Só o que faltava. Ao ir a um restaurante, não bastassem os dez por cento de gorjeta – dos quais metade não vai para o garçom, mas para o restaurador – tenho agora de subsidiar as salas de cinema paulistanas. Entre os restaurantes que participam da malsinada idéia, estão o Casserole e o Ici Bistrô. São casas que freqüento, uma ou eventualmente duas vezes por mês, quando quero introduzir alguma amiga na cozinha francesa.

O Casserole é o mais antigo restaurante francês de São Paulo. Foi fundado em 1954. Isto é, tem pouco mais de mísero meio século. Resiste ainda no centro degradado da cidade. Com amplas janelas, dá para uma floreira, o que atenua a paisagem hostil do entorno. É ambiente agradável, que nos transporta a uma São Paulo que já não mais existe.

O Ici fica aqui perto de casa. Terá uns cinco anos de idade. É o que chamo de um restaurante com visão do futuro: a sua frente, está o cemitério da Consolação. Carta de vinhos hostil. Passo lá de vez em quando, para matar as saudades de um cassoulet ou escargot. Mas se for para contribuir com uma sala de cinema, nunca mais.

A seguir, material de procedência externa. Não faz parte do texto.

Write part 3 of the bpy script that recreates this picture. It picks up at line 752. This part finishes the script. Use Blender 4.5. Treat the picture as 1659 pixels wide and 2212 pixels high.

O cinema está em estado terminal no Brasil. Não que a arte, em si, esteja morrendo. É que é desconfortável ir ao cinema. A estrutura da cidade afasta o público das salas. Estacionamento, flanelinhas, risco de assalto, gente comendo pipoca e conversando como se estivesse assistindo a um DVD com amigos. Melhor então ficar em casa e ver um DVD, ora bolas!

Preciso ver quais outros restaurantes querem ressuscitar o cadáver. Para eliminá-los de minha rotina. Falta de respeito! Imagine um parisiense chegar num restaurante francês e pagar um percentual para salvar o cinema francês! Sai todo mundo entoando a Marseillaise.